I would never claim that no ontological knowledge is conveyed in appearances - only that total knowledge eludes us even in principle. to use one example, Heisenberg's Uncertainty Principle guarantees that we cannot know the exact position and momentum of a particle even in principle. only a hypothetical deity could do both simultaneously. that by itself shows that our empirical grasp on reality will never be total, and therefore proves the incompleteness of materialism as inherent to its project.
>The technical uncertainty is accepted, and still no one will argue for the supposedly superior probability of idealism's assumptions.
materialism has loads of fans because its results are useful, not because it's philosophically satisfying. most people in that camp are at a high schooler's level of understanding, who've never understood the other position.

>> No.12581843

>>12581727
>continuity with the rest of matter isn't a convincing argument that we can therefore know matter in itself - we are limited beings which evolved so that we can take in that information which would be useful enough to survive and propagate, not to understand the universe as it truly is.
If we are continuous with what we perceive, then we are perceiving some of what truly is. It is fallacious to equate partial apprehension with a status of being false or 'unreal'.

>I would never claim that no ontological knowledge is conveyed in appearances - only that total knowledge eludes us even in principle. to use one example, Heisenberg's Uncertainty Principle guarantees that we cannot know the exact position and momentum of a particle even in principle. only a hypothetical deity could do both simultaneously. that by itself shows that our empirical grasp on reality will never be total, and therefore proves the incompleteness of materialism as inherent to its project.
That's reasonable, but that fundamental uncertainty isn't the focus of the debate. Complete/perfect knowledge is an unreasonable standard, one which none of the proposed perspectives can aspire to. The issue is which model is more likely, and that uncertainty does indicate a greater probability of idealism (and no idealist has here accepted the reasonable challenge of arguing for that probability in any way).

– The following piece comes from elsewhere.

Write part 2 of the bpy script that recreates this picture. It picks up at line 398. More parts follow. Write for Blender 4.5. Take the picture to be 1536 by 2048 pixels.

>materialism has loads of fans because its results are useful, not because it's philosophically satisfying. most people in that camp are at a high schooler's level of understanding, who've never understood the other position.
I haven't seen anyone here arguing that pragmatism indicates probability. I hope by 'philosophically satisfying' you mean logical.

>> No.12581853

>>12581843
*doesn't indicate a greater probability

>> No.12582061

>>12581843
>It is fallacious to equate partial apprehension with a status of being false or 'unreal'.
I never said that. I even admitted:
>I would never claim that no ontological knowledge is conveyed in appearances
stretching my qualified statement to claim that the perceivable world is a deceptive illusion is far beyond my position.
>Complete/perfect knowledge is an unreasonable standard
I'm not really interested in having a perspective that meets that standard either, to be honest. my main point hinges on the fact that our empirical observations will always be lower-resolution depictions in the mind, of a boundlessly more complex nature, whose potential data we may never exhaust.
in one sense, idealism has utility as a corrective, which for me tempers the materialist project, without which I find people like me end up in technological fetishism and imagining unworkable utopian visions of the future. it's irritating that the contingent status of scientific knowledge loses its essential uncertainty in the public imagination due to people using it as a rhetorical bludgeon in political debates; but even if that were not so, I find philosophical idealism intellectually bracing, keeping my mind from translating scientific knowledge into a stiff, pseudophilosophical dogma without justification.
>The issue is which model is more likely
that is not my issue. the continued utility of both models is why they both continue to persist, and I wouldn't put myself in a position of having to choose one, to the exclusion of the other. I don't view them as mutually exclusive anyway, if my first response didn't make that clear enough.

>> No.12582219

>>12582061
Well, I respect that position and I'm big fan of prioritizing utility in general, but for the purpose of philosophical inquiry into the nature of things (which is ostensibly the nature of this debate) it is necessary to prioritize truth or probability of truth. You've just argued yourself that it is a flaw in materialism fans' thinking that they favour it for its utility as opposed to its 'philosophical satisfaction' (which I took to mean logical soundness, but perhaps you circularly meant as just another kind of utility).

You'd make a better politician than philosopher.

>> No.12582358
File: 120 KB, 900x900, flat,900x900,070,f.u1.jpg [View same] [iqdb] [saucenao] [google]
12582358

>current year
>being -ist
Transcend

>> No.12582491

>>12572427
>Quantum mechanics has shown that the physical properties of the world exist only insofar as they are perceptually experienced by minds
You didn't understand this fully. Measuring photons for example influences them so they end up in one of the two states.
Your individual experience don't change the world around you but the measuring process influences the result.